→ **Work to do**
Everything from the line with "What Blender Python" through the line with "return math.atan2(x, 1.0), math.atan2(z, math.hypot(1.0, x))", inclusive, should be repeated exactly, except the pictures.

(begin)

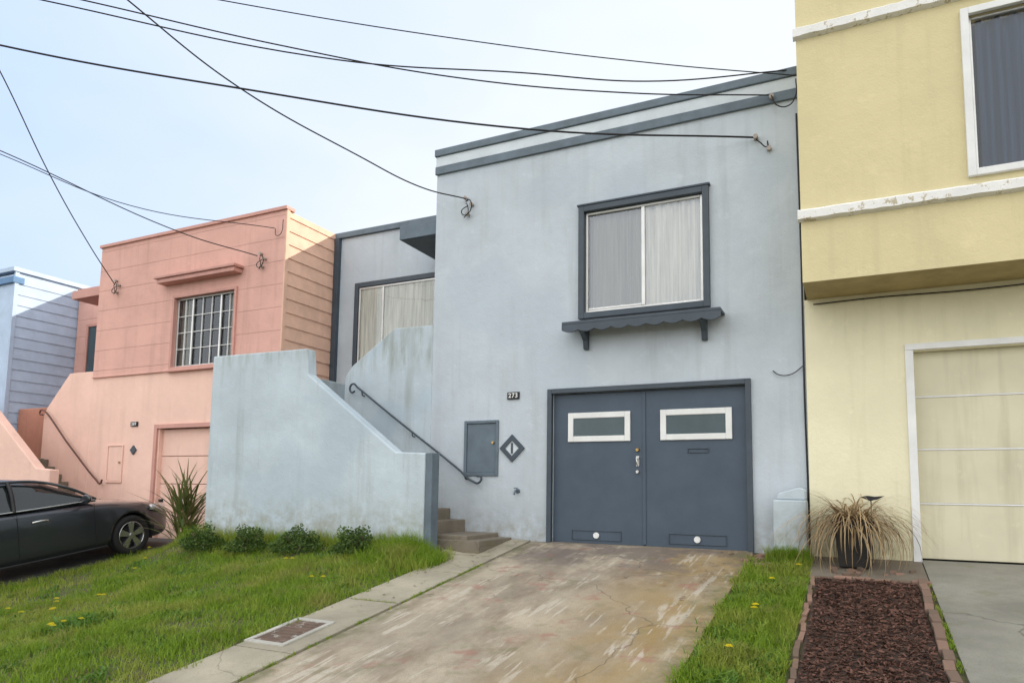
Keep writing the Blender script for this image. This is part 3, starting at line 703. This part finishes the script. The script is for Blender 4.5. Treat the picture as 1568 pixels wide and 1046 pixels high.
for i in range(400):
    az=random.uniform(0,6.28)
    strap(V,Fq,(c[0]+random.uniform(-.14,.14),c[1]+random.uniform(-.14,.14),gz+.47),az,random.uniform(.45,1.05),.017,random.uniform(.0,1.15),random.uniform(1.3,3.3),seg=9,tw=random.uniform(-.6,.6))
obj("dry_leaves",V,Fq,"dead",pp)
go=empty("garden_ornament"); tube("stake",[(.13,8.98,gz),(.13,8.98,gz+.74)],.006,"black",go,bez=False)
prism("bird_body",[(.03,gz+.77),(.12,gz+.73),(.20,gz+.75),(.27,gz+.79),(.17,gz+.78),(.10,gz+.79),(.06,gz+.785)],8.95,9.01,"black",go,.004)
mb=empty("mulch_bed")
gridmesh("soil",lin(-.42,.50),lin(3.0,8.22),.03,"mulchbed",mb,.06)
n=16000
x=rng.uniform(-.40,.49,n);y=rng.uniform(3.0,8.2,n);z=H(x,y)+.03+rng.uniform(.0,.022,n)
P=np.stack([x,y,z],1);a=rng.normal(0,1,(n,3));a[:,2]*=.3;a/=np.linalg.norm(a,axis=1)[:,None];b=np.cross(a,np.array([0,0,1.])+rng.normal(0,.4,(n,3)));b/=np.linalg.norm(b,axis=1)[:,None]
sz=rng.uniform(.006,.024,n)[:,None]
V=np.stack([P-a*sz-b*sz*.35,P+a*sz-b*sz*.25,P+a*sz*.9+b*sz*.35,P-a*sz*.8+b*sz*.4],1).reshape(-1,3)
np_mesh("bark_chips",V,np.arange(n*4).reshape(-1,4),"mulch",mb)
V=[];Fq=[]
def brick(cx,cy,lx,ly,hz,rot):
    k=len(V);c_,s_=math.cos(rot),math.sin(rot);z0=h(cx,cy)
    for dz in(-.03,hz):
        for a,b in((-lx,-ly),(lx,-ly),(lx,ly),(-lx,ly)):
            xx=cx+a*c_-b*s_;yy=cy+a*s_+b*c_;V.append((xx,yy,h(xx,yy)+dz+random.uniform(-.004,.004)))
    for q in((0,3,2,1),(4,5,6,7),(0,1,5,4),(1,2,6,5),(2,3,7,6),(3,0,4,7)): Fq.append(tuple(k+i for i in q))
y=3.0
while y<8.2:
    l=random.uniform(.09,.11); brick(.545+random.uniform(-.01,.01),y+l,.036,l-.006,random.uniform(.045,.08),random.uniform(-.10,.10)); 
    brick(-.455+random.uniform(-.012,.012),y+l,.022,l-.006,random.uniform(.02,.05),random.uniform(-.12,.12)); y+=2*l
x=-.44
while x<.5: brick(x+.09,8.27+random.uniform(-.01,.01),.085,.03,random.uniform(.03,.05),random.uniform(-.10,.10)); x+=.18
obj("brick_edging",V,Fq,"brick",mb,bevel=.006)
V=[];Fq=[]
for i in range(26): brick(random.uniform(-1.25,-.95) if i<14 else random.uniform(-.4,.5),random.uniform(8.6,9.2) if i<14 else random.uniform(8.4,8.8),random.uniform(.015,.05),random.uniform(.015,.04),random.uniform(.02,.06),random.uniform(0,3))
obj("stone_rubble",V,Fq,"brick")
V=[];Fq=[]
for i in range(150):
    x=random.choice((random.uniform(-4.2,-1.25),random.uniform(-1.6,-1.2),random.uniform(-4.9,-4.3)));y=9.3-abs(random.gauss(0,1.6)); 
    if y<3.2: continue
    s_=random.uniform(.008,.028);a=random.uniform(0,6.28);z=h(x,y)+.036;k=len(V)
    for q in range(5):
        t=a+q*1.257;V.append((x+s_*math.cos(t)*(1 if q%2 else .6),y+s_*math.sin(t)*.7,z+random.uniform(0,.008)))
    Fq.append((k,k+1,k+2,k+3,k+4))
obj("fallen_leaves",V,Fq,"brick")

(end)
(begin)

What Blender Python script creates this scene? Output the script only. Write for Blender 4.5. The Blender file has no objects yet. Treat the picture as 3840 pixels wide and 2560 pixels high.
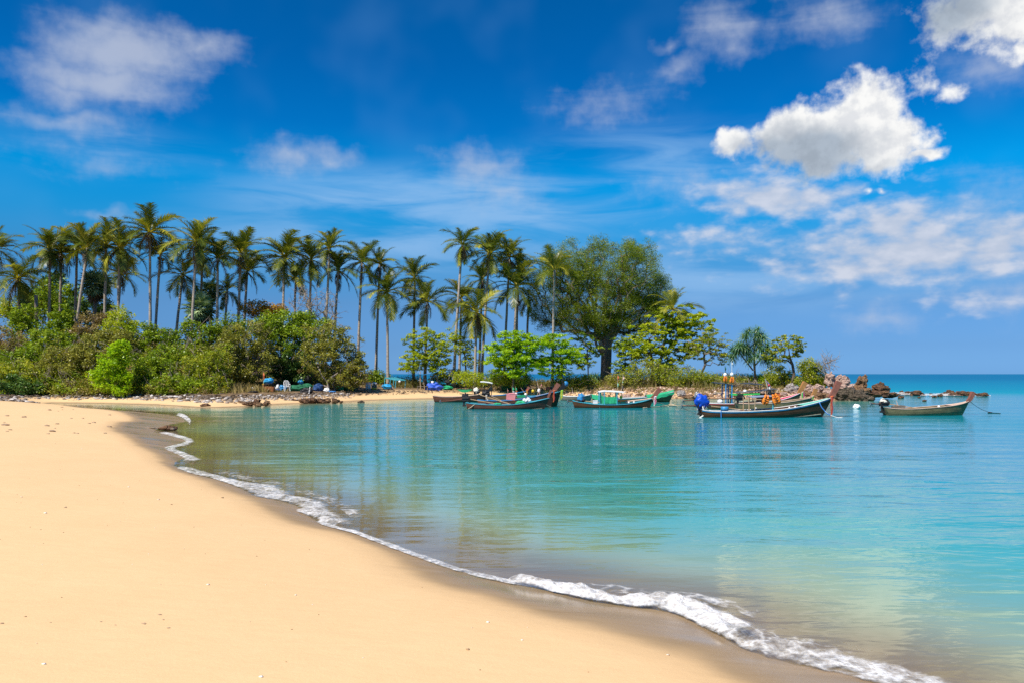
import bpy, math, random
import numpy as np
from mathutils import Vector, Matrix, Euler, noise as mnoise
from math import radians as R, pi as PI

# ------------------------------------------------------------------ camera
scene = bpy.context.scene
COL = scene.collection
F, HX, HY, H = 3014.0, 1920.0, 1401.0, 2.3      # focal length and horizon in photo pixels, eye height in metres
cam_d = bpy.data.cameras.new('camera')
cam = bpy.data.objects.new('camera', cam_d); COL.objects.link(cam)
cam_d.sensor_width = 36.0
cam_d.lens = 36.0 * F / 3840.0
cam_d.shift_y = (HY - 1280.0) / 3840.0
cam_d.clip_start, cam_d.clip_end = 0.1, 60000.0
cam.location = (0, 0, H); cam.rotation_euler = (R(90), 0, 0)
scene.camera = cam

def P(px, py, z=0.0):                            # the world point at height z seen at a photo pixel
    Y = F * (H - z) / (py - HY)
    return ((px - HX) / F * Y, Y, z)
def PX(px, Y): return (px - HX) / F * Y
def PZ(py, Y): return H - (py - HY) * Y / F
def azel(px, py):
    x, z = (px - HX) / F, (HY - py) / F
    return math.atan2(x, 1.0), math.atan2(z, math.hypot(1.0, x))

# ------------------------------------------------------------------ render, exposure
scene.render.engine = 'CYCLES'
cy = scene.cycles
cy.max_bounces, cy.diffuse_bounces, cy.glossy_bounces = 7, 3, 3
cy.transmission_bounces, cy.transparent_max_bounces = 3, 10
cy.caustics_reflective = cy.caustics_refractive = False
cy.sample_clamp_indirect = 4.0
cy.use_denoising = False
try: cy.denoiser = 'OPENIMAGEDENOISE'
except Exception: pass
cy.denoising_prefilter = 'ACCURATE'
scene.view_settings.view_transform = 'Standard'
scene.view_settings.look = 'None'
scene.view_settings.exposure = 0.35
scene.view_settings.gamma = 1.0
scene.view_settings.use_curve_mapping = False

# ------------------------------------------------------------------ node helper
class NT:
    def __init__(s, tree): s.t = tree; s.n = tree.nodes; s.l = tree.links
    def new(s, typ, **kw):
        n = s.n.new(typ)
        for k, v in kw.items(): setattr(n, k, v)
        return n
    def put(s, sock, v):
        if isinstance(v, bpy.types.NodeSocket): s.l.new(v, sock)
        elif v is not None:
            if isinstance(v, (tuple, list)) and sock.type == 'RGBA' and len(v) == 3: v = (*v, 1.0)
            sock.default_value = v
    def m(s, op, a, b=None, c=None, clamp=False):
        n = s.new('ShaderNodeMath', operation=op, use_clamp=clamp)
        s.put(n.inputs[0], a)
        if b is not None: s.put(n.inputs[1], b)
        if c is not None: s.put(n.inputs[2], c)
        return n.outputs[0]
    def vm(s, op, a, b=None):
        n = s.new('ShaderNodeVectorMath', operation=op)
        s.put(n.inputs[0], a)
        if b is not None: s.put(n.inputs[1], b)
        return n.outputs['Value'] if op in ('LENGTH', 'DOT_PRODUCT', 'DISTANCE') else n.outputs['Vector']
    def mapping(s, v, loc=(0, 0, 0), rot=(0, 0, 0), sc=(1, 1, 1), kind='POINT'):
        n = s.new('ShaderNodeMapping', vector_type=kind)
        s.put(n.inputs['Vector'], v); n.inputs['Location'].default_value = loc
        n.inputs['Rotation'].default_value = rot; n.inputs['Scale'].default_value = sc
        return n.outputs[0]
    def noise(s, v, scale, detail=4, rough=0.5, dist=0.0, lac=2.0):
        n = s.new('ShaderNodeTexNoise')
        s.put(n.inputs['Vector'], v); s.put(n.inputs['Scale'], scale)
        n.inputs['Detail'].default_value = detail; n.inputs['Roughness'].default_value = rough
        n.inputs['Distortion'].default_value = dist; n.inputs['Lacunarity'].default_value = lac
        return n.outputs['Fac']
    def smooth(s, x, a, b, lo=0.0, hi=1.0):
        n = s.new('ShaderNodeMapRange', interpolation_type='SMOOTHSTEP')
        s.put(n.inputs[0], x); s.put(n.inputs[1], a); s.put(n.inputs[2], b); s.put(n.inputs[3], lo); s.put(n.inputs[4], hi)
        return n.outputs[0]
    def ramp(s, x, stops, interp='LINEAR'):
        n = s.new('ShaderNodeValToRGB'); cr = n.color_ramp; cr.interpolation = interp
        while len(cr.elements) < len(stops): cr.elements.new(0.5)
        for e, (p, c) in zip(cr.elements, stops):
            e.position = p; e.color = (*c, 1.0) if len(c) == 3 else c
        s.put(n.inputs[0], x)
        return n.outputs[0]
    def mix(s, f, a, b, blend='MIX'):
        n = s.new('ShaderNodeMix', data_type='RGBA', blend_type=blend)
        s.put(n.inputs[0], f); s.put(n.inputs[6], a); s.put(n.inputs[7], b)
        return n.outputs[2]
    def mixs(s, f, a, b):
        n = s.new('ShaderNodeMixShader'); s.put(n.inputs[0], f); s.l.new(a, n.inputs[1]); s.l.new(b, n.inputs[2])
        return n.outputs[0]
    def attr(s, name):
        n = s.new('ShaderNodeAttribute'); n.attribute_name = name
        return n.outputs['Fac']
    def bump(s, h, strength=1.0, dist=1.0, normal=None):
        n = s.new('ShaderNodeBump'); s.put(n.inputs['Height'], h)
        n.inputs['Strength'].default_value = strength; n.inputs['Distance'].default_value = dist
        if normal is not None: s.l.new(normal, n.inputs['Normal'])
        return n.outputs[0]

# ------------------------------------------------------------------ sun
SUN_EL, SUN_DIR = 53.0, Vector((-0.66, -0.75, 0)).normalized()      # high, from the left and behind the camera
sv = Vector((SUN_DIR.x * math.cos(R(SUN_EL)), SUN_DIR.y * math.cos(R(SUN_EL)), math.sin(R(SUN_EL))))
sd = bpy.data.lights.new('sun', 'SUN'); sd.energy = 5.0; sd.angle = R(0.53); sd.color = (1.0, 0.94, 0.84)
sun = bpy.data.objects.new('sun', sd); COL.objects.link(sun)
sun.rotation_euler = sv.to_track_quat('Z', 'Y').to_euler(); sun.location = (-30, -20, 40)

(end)

→ **Output of the task**
What Blender Python script creates this scene? Output the script only. Write for Blender 4.5. The Blender file has no objects yet. Treat the picture as 3840 pixels wide and 2560 pixels high.
import bpy, math, random
import numpy as np
from mathutils import Vector, Matrix, Euler, noise as mnoise
from math import radians as R, pi as PI

# ------------------------------------------------------------------ camera
scene = bpy.context.scene
COL = scene.collection
F, HX, HY, H = 3014.0, 1920.0, 1401.0, 2.3      # focal length and horizon in photo pixels, eye height in metres
cam_d = bpy.data.cameras.new('camera')
cam = bpy.data.objects.new('camera', cam_d); COL.objects.link(cam)
cam_d.sensor_width = 36.0
cam_d.lens = 36.0 * F / 3840.0
cam_d.shift_y = (HY - 1280.0) / 3840.0
cam_d.clip_start, cam_d.clip_end = 0.1, 60000.0
cam.location = (0, 0, H); cam.rotation_euler = (R(90), 0, 0)
scene.camera = cam

def P(px, py, z=0.0):                            # the world point at height z seen at a photo pixel
    Y = F * (H - z) / (py - HY)
    return ((px - HX) / F * Y, Y, z)
def PX(px, Y): return (px - HX) / F * Y
def PZ(py, Y): return H - (py - HY) * Y / F
def azel(px, py):
    x, z = (px - HX) / F, (HY - py) / F
    return math.atan2(x, 1.0), math.atan2(z, math.hypot(1.0, x))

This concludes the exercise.